The /Other/ idea, which led me into USB drivers, and possible linux kernel hacks was to try to actually detect that edge... There is actually a function for that in the original serial-port tty drivers in the linux kernel, but it has essentially been dropped in USB-serial drivers, and after a bit of digging I think I see why. It seems it doesn't actually detect an /edge/, but detects a /change/... Designed to, essentially, pause a tty application until the handshake line becomes active. So, while it looks, at the API-level, as though it actually catches all the edges on those pins, what it actually does is just watches those pins until they change state... which in /most/ cases is done by polling, which again means that a brief pulse could easily occur between two polls and go completely unnoticed. Times like these, it's pretty much essential to have the source-code available, and it really makes me wonder how anything gets done right with the "blackbox" of limited API documentation.

Anyhow, from Z80 nostalgia to linux kernel hacking, and beyond.

Now we're in the realm of trying to backup my computer, which /should be/, and has long been, a relatively easy process... until just the other day, when my computer went friggin' haywire about halfway through the backup. Apparently after a year or more of reliability I'm discovering all sorts of design-flaws... apparently the Pi's "run" pin (which actually should be called reset) is picking up noise which it didn't do before. And the 9V DC converter I hacked from a car-USB-charger for the display appears to be outputting 5V again, at the weirdest times. And there may be some internal grounding issues caused by thin long wires and some other issues from the tiny wires powering the Pi through the micro-usb connector, and the slew of loops caused by the hub and hard drive, and so-forth... How did none of this come up before? I have no idea. Actually, some of this was known-questionable, and even unreliable... but then it actually ran surprisingly reliably for so long... what's changed?

Then, in another smiting to my plans--because, really, this whole endeavor, again, was about getting me back into projects in general--I'd finally realized I had access to hours of reliable electricity (which, of course, is pretty important in my field) which I could use from time to time, so I planned-out how I was going to use it... for months, really... and /the day/ I decided to go for it, I received a letter informing me it was no longer available, as of that very day. W T H.

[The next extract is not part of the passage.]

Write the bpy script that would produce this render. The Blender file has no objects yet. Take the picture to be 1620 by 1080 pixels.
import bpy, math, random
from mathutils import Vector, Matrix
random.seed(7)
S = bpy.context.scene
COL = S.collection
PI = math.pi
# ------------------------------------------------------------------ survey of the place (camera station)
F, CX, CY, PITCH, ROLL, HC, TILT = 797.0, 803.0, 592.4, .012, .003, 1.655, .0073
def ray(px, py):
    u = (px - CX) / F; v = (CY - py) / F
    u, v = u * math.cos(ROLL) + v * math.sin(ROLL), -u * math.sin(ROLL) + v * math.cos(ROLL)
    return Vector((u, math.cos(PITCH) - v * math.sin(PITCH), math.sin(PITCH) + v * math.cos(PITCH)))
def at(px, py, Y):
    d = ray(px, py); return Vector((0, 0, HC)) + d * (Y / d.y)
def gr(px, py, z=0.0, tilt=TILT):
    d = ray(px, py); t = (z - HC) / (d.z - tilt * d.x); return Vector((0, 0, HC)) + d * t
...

So, now that my system which seemed surprisingly reliable for so long is now completely flaky to the point of not even being able to complete a backup, I need access to those hours of reliable electricity, even more than I did before, in order to fix this thing that was working fine until I tried to back it up. Heh. And that all-in-one handheld z80 development platform which would've cut the need for such unreliable systems in the first place... well, it apparently really depends on them, anyhow. Heh.

"It's not about the destination, it's about the journey" I guess.